### Prompt
Beginning with the very first line, please reproduce the entries exactly through the line containing "spot('grass_light', (g2.x +".

——————

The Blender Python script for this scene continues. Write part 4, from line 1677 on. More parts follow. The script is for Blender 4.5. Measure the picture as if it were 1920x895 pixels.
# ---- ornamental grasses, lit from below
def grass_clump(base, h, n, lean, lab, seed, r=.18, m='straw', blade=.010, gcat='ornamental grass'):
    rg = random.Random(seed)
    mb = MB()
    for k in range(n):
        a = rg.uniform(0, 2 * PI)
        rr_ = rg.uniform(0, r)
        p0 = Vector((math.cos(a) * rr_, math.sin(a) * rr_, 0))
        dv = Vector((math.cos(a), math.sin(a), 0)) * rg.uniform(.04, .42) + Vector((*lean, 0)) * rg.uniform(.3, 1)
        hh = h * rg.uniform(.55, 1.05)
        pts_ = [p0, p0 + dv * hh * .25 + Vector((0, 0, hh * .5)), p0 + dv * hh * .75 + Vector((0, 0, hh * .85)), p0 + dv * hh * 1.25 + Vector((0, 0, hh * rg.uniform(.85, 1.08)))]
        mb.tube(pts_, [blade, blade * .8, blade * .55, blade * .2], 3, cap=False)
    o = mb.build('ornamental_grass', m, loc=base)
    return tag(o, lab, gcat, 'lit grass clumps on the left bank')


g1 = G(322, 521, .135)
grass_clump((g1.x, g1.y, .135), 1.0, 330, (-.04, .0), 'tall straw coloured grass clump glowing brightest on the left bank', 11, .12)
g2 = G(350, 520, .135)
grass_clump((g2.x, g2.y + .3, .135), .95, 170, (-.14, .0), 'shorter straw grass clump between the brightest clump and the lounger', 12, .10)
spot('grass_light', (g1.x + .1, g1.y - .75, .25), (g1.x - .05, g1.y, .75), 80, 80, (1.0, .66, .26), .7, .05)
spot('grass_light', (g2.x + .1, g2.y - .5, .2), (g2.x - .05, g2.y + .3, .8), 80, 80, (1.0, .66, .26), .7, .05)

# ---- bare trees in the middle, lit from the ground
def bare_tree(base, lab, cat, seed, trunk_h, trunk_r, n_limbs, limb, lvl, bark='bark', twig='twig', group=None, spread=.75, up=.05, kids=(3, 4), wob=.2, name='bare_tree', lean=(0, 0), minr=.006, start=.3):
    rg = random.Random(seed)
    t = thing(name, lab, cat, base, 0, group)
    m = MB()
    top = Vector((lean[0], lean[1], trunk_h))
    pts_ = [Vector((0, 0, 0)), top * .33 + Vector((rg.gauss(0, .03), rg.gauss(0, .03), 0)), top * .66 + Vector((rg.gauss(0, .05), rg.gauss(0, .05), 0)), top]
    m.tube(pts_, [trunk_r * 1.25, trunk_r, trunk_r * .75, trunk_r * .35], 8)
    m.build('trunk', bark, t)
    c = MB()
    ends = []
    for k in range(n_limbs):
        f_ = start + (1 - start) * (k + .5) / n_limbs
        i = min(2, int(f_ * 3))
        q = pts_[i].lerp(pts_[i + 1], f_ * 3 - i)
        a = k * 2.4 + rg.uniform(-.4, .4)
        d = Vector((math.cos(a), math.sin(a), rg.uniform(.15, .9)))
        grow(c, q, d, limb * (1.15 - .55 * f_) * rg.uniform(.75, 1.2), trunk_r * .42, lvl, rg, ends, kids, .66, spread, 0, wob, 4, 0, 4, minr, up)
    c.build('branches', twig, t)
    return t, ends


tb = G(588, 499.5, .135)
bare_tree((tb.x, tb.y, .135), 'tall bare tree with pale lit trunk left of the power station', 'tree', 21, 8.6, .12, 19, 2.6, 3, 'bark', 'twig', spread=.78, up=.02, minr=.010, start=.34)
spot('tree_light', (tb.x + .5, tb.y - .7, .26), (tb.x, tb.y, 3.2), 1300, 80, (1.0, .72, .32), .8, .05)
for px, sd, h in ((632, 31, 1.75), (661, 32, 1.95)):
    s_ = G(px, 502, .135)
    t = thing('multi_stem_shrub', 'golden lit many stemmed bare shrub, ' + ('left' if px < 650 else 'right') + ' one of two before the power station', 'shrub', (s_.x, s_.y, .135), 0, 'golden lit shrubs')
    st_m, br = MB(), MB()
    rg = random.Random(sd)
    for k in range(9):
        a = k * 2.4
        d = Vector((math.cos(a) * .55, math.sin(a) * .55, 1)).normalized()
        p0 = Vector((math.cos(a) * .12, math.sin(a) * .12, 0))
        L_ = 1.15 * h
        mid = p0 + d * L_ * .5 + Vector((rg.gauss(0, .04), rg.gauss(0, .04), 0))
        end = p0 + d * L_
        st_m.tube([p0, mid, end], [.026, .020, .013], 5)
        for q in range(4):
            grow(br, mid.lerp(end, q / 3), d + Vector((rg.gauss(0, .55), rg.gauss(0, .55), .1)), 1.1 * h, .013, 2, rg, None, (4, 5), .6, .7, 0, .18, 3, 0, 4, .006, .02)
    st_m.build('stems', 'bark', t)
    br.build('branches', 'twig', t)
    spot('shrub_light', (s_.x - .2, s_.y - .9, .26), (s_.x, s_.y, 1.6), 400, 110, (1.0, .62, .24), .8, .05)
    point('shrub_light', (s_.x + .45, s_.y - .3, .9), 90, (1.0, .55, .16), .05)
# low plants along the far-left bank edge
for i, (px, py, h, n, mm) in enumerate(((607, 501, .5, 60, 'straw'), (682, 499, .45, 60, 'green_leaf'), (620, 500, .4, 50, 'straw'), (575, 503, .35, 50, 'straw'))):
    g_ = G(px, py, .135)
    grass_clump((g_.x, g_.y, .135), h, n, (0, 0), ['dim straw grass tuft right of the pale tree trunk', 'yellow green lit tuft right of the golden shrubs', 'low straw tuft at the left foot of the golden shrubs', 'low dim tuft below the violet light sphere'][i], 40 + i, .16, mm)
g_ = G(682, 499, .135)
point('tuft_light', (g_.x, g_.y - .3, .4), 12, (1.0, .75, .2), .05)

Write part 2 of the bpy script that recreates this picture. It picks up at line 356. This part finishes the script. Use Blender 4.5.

——————

### Solved problem
The Blender Python script for this scene continues. Write part 4, from line 1677 on. More parts follow. The script is for Blender 4.5. Measure the picture as if it were 1920x895 pixels.
# ---- ornamental grasses, lit from below
def grass_clump(base, h, n, lean, lab, seed, r=.18, m='straw', blade=.010, gcat='ornamental grass'):
    rg = random.Random(seed)
    mb = MB()
    for k in range(n):
        a = rg.uniform(0, 2 * PI)
        rr_ = rg.uniform(0, r)
        p0 = Vector((math.cos(a) * rr_, math.sin(a) * rr_, 0))
        dv = Vector((math.cos(a), math.sin(a), 0)) * rg.uniform(.04, .42) + Vector((*lean, 0)) * rg.uniform(.3, 1)
        hh = h * rg.uniform(.55, 1.05)
        pts_ = [p0, p0 + dv * hh * .25 + Vector((0, 0, hh * .5)), p0 + dv * hh * .75 + Vector((0, 0, hh * .85)), p0 + dv * hh * 1.25 + Vector((0, 0, hh * rg.uniform(.85, 1.08)))]
        mb.tube(pts_, [blade, blade * .8, blade * .55, blade * .2], 3, cap=False)
    o = mb.build('ornamental_grass', m, loc=base)
    return tag(o, lab, gcat, 'lit grass clumps on the left bank')


g1 = G(322, 521, .135)
grass_clump((g1.x, g1.y, .135), 1.0, 330, (-.04, .0), 'tall straw coloured grass clump glowing brightest on the left bank', 11, .12)
g2 = G(350, 520, .135)
grass_clump((g2.x, g2.y + .3, .135), .95, 170, (-.14, .0), 'shorter straw grass clump between the brightest clump and the lounger', 12, .10)
spot('grass_light', (g1.x + .1, g1.y - .75, .25), (g1.x - .05, g1.y, .75), 80, 80, (1.0, .66, .26), .7, .05)
spot('grass_light', (g2.x + .1, g2.y - .5, .2), (g2.x - .05, g2.y + .3, .8), 80, 80, (1.0, .66, .26), .7, .05)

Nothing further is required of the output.